Around 80,000 disadvantaged children aren’t using free early years education, Ofsted says

Sir Michael Wilshaw hits out at ‘discernible lack of ambition’ in some local authorities

Approximately 80,000 disadvantaged children failed to take up the government’s offer of free early years education last year, an Ofsted survey has found.

Figures released by the inspectorate show that around a third of two-year-olds eligible for free education in England did not benefit from potential funding of more than £200 million.

Ofsted said there had been a 10 per cent increase in the number of two-year-olds from low-income families taking up the funding offer since it reported on the issue in July 2015.

The latest survey was commissioned by Her Majesty’s Chief Inspector Sir Michael Wilshaw, to provide a better understanding of how local authorities, schools and registered early years providers were helping the most deprived communities.

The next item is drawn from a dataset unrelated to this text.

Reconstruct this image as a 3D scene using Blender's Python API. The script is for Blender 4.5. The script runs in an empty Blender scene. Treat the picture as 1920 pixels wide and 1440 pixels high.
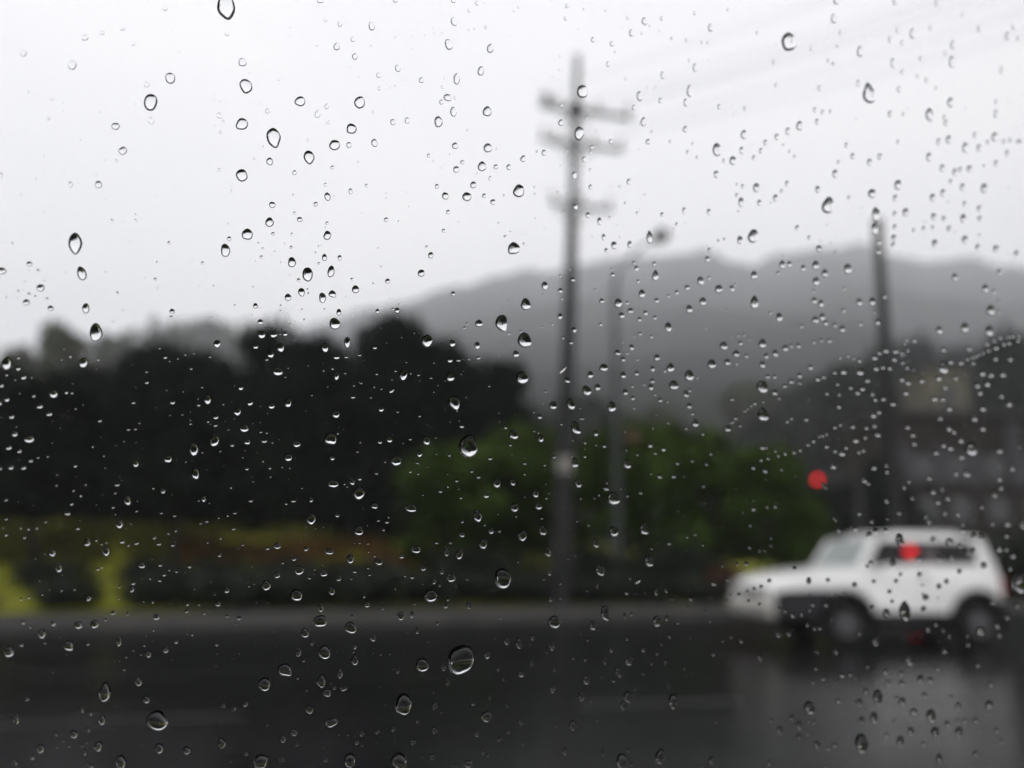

Although only 8 per cent of nurseries and other early years providers are judged to be less than good in the most prosperous areas, the equivalent figure is 18 per cent in the most deprived communities.

‘Strong leadership’ vital

In a commentary published alongside the report, Sir Michael said: “It is clear from our survey that some local authorities, schools and early years settings are making effective use of the funding available to them to give poorer children the good start they so desperately need.

“Strong leaders at the town hall level, as well as in individual schools and settings, are demonstrably strategic, innovative and committed to making a difference.

“However, there was a discernible lack of such ambition in a few of the local authorities we visited.”

Ofsted’s report recommends that schools, early years settings and childminders should ensure key information is shared promptly to identify the needs of the most disadvantaged children.

Among a number of other recommendations is a call for local authorities to publish strategies to make sure families are clear about the support available to them.

The Department for Education said in a statement: “It is great that more two-year-olds from disadvantaged families are benefiting from free childcare and more providers are stepping up to deliver this offer – extending opportunity to all.

“We know quality childcare is hugely important for families and key to children’s life chances.”